▶ [Stated task]
Only the number is wanted: how many lines in the data contain "scene"?

▶ [Supplied material]
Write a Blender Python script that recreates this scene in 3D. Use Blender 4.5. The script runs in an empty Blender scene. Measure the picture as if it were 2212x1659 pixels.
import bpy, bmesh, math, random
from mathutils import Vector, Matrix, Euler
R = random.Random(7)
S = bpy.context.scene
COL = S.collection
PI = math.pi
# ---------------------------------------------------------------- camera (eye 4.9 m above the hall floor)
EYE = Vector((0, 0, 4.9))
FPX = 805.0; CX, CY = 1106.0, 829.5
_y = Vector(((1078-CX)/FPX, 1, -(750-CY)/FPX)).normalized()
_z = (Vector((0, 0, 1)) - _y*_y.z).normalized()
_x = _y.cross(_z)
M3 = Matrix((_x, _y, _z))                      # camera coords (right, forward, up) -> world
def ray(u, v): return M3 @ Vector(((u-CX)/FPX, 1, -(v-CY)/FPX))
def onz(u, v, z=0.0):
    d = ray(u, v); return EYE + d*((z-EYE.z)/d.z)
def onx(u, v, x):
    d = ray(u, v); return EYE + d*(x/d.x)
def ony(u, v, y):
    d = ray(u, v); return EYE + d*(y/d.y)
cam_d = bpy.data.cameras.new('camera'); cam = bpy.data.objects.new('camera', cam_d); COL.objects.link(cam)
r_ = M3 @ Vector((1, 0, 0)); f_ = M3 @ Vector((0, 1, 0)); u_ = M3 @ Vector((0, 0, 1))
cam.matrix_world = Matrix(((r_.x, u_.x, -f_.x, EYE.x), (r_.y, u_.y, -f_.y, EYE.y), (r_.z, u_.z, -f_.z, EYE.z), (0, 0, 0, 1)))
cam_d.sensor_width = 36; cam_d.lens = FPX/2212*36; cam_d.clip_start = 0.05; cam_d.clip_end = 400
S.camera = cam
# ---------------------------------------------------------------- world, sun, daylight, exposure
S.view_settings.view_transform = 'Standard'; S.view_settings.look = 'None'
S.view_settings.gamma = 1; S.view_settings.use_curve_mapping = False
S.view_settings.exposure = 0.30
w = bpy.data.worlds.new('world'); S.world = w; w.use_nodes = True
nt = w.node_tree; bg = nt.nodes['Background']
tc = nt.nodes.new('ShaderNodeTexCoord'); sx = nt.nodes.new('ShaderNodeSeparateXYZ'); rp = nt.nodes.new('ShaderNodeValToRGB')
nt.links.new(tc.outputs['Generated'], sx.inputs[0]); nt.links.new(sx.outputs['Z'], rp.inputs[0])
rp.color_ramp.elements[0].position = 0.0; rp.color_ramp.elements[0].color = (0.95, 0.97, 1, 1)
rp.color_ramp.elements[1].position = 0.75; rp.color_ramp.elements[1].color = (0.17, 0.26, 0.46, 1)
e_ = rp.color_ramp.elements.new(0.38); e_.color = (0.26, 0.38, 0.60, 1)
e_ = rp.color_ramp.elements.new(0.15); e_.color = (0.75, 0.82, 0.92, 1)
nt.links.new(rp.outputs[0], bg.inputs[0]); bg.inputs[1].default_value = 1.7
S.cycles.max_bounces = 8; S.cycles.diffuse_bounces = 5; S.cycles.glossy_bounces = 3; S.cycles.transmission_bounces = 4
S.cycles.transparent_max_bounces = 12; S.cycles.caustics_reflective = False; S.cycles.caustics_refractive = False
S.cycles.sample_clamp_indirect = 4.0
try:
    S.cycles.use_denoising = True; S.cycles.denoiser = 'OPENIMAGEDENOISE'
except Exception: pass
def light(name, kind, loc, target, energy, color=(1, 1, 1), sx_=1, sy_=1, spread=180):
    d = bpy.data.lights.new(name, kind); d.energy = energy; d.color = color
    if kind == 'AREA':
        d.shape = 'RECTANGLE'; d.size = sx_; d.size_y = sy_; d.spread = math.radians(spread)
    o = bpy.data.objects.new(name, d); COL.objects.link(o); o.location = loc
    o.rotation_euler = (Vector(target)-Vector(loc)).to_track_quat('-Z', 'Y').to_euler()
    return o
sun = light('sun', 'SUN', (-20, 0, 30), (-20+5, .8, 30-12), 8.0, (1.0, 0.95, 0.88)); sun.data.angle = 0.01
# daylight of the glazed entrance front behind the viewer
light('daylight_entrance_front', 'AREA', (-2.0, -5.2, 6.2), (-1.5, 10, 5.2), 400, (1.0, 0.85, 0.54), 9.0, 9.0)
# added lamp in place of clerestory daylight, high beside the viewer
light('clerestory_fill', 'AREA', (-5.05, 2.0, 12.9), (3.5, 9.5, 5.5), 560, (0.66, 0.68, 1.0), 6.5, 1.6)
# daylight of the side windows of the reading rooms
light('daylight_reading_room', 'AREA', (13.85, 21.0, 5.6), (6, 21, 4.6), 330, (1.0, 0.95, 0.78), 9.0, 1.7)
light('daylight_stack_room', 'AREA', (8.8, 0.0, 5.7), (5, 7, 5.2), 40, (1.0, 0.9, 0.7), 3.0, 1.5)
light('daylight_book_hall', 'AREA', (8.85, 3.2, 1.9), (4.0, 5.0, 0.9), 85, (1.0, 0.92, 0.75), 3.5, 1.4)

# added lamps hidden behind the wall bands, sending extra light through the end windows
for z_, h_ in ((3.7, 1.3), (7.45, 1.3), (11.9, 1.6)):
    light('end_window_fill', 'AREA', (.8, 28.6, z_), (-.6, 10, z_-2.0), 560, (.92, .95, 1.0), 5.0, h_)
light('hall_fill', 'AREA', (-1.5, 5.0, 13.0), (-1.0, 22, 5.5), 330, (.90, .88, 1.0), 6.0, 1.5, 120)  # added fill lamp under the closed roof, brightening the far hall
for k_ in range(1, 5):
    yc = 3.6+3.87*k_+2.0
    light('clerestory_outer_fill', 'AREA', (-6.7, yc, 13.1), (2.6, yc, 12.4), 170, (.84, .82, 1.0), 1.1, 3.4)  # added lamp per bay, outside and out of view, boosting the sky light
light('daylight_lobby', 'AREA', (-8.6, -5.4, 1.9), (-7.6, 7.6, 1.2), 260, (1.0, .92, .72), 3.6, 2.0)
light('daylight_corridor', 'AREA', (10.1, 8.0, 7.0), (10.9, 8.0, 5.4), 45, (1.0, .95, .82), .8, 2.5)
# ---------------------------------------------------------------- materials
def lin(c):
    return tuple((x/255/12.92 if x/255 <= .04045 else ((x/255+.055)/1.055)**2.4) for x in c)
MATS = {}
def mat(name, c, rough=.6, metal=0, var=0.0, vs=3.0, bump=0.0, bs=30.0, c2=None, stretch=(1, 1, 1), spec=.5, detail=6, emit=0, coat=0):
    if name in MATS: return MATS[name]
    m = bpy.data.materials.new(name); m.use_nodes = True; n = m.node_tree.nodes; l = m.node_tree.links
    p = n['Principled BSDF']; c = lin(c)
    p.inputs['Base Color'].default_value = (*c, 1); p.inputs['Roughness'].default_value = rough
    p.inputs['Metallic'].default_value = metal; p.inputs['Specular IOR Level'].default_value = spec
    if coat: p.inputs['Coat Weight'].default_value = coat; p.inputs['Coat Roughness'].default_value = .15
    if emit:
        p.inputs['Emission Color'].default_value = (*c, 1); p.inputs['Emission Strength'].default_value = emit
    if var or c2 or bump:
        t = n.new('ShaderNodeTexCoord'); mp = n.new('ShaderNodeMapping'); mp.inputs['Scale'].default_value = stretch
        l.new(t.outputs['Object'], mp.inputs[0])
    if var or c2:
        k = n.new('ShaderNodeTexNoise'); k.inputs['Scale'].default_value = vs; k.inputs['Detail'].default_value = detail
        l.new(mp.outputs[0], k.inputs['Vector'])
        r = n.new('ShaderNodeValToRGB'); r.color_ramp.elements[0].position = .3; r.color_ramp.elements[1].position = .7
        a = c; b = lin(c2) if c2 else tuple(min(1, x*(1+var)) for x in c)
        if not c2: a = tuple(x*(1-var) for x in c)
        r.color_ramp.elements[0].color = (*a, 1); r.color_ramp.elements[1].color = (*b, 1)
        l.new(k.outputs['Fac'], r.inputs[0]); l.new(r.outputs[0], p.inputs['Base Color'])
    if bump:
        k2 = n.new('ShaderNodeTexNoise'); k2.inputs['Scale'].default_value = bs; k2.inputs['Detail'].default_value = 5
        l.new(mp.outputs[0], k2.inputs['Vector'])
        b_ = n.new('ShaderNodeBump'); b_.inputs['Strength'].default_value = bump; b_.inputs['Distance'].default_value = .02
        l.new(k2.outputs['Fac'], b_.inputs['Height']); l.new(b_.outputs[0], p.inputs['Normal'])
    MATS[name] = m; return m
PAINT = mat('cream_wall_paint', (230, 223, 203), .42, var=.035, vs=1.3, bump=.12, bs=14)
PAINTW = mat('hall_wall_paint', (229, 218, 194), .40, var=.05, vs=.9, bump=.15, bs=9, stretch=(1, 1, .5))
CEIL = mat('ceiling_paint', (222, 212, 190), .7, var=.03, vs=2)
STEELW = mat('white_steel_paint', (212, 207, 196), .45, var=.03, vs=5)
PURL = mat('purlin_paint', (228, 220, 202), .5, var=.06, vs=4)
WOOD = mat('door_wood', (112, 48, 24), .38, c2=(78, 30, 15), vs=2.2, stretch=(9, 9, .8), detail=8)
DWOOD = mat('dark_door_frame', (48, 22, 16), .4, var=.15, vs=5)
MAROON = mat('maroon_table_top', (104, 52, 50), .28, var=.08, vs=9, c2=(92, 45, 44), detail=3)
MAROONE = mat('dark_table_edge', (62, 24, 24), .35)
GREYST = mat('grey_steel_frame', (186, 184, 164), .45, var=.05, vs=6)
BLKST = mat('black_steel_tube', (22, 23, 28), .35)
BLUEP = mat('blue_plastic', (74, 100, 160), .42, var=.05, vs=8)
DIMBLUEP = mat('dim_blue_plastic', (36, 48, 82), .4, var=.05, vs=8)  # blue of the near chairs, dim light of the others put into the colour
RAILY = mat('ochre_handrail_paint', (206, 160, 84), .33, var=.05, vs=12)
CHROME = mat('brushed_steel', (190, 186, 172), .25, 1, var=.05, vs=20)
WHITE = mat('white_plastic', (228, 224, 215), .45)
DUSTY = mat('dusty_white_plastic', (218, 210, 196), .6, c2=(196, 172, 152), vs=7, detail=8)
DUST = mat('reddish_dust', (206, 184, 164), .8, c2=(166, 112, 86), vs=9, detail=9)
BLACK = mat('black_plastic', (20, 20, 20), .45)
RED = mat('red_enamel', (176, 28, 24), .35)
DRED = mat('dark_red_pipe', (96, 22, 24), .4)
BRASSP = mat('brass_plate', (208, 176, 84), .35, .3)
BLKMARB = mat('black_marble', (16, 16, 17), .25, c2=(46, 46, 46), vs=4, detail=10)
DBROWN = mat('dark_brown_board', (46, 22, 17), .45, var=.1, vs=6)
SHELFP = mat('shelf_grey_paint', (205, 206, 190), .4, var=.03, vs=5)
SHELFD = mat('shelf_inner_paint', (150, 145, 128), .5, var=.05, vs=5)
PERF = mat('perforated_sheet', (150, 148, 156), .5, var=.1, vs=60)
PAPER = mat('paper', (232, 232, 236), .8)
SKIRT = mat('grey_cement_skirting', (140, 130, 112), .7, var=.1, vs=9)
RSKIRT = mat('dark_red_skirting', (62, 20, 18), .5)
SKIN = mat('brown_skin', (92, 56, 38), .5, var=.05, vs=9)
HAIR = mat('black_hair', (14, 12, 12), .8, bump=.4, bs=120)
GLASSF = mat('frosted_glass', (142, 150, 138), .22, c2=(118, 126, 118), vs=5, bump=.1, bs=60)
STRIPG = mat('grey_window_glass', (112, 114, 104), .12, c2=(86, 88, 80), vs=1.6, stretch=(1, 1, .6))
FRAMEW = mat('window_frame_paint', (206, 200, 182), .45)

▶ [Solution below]
2